Exiting the fields at last, the road leads you back down into Bolton. Before you reach it, make a detour into the churchyard, now on your right. There are a couple of benches on which you can sit for a while. But you should also, if it’s open, go into St Peter and St Paul in search of the Pudsay tomb, a memorial described as a “genealogical tour de force” by C B Newham in his brilliant new book, Country Church Monuments (I am such a nerd). It was with Sir Ralph Pudsay that Henry VI stayed after he lost the Battle of Hexham in 1464, hence the well you saw earlier. However, it’s for this slab of Egglestone marble that Pudsay is now remembered, engraved as it is with low-relief effigies of his three wives, Matilda, Margaret and Edwina, and his 25 children. It’s lovely to look at, Sir Ralph in his armour, and his women in their horned headdresses; they bring to mind the cover of the novels by Jean Plaidy and Anya Seton I liked as a teenager. But it’s also moving. Two of the wives, and several of his children, predeceased him. The children – Rowland and Mabel and Thomasine among them – are all named. Look out for William, the Rector of the Church at the Reformation, who’s dressed in a cassock (second row, third from left).
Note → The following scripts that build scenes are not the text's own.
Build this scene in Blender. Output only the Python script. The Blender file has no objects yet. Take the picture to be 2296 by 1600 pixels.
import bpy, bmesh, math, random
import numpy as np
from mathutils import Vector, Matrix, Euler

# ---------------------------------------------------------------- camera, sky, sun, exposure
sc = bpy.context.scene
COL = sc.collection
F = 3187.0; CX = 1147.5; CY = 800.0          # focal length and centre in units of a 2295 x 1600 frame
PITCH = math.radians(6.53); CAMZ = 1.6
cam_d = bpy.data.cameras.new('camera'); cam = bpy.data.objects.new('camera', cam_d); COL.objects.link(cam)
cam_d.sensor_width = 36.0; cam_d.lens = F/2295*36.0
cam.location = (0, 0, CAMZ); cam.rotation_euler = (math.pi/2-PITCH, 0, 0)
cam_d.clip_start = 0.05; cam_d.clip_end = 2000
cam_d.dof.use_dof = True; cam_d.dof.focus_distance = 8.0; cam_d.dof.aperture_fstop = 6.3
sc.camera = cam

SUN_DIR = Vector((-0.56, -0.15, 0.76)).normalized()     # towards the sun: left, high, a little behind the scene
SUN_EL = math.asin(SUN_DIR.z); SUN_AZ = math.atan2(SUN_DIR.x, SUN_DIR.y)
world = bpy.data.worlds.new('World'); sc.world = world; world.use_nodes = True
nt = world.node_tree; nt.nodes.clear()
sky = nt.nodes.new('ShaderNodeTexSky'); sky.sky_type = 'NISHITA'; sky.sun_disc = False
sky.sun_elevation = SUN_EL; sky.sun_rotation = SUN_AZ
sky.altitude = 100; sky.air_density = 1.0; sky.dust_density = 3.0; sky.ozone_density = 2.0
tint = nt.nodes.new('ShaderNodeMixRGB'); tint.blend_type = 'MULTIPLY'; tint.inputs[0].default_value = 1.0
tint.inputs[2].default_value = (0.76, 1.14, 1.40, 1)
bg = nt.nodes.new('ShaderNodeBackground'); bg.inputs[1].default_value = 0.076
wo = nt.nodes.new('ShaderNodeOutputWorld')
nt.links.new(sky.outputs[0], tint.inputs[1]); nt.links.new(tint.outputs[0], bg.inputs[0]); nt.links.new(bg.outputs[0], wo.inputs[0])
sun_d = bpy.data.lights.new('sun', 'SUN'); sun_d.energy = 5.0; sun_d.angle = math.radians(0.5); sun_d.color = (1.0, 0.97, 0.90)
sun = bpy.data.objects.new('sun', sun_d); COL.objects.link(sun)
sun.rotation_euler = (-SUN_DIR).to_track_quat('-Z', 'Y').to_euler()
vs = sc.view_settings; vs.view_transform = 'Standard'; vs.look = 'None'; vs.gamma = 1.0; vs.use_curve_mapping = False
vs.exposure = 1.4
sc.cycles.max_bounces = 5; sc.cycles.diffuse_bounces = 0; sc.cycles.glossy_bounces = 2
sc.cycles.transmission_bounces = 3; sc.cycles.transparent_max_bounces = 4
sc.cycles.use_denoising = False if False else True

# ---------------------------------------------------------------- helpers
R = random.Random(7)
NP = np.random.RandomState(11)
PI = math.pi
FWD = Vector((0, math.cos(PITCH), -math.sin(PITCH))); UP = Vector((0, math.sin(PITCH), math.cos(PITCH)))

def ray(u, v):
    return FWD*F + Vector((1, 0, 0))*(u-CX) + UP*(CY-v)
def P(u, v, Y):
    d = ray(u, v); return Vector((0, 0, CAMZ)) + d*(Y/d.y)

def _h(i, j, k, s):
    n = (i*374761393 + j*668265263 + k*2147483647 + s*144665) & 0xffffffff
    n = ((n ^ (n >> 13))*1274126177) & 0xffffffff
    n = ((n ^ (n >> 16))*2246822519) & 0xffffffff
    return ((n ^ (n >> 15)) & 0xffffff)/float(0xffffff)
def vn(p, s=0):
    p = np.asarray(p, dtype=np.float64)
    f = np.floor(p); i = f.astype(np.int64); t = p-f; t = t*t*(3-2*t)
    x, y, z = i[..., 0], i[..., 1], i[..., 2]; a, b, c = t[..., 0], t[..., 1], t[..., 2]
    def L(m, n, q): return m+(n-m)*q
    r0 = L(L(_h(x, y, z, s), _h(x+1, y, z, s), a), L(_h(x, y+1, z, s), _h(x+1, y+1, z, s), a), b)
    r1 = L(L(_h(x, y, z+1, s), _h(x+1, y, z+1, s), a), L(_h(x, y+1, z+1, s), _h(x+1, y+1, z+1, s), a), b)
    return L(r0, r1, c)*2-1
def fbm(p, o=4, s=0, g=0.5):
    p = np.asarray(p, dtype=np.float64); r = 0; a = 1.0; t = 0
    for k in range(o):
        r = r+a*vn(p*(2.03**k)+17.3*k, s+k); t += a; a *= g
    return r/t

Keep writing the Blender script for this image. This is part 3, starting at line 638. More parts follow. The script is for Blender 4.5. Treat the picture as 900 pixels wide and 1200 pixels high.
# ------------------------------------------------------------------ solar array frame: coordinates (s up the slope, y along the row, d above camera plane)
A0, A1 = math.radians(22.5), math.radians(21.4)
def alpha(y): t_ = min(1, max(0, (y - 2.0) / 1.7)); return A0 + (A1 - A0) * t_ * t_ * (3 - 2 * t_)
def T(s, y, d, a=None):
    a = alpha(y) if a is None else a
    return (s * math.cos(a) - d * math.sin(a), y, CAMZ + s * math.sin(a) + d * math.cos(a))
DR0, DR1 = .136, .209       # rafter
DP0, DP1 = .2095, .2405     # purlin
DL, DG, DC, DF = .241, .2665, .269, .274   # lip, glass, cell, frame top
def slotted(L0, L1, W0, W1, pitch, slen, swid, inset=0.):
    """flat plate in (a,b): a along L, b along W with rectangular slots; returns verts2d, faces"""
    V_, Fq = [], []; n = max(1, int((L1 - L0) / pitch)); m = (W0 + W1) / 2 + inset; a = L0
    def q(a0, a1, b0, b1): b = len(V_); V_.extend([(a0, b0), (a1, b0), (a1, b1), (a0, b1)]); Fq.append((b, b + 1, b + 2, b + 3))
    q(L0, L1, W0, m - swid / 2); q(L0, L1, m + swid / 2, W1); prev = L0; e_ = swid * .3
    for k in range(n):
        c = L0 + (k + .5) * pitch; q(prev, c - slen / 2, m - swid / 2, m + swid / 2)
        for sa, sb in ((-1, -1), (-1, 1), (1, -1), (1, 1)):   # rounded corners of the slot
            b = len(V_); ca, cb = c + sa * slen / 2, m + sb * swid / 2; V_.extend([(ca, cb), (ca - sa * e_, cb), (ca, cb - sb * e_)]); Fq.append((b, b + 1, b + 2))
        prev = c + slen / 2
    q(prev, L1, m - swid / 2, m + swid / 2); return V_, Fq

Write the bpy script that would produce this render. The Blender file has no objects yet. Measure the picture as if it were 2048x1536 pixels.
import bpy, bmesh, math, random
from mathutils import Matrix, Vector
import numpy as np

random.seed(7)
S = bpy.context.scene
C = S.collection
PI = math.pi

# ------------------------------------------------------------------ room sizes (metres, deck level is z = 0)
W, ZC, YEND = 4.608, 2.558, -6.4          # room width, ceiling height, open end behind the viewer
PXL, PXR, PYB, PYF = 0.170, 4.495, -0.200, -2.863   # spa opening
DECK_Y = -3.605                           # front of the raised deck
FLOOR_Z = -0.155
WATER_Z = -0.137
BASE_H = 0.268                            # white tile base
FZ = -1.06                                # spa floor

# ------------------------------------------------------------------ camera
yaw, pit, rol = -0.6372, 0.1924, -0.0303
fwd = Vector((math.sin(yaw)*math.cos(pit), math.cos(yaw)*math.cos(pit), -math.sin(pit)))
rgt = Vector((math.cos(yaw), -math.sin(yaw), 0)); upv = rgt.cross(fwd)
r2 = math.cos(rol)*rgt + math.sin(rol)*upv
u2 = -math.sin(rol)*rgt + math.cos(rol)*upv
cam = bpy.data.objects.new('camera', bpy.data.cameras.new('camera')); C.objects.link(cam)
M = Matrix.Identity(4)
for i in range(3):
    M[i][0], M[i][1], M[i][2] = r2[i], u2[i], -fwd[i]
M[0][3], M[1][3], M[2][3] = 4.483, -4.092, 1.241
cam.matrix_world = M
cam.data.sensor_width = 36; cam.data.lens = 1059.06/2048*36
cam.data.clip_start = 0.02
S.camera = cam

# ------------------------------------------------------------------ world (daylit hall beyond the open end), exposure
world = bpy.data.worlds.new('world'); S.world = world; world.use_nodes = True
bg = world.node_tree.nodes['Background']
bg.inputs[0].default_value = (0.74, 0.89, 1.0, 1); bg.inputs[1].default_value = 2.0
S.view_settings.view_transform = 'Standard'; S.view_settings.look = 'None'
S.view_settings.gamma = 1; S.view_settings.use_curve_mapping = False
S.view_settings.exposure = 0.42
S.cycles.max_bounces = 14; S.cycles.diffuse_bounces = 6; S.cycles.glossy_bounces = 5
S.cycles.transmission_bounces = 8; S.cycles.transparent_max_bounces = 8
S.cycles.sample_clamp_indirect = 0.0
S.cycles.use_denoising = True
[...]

Bolton-by-Bowland is a good base for exploration. Slaidburn, with its lovely war memorial, and Downham, a location for the film Whistle Down the Wind (three children mistake a fugitive who’s hiding in a barn for Jesus Christ) are both nearby; so is Sawley, where there is a ruined abbey. But I’m a creature of habit, and I only ever visit Bolton at the allotted hour, to do this very walk. In the car park, we unlace our boots in the crepuscular gloom, and the quiet is almost unnerving. The witching hour. Around the village, lights will be coming on, warm pools of yellow before curtains are drawn. Yet the place is so often our own. If we saw a phalanx of cybermen marching towards us, we’d hardly be surprised.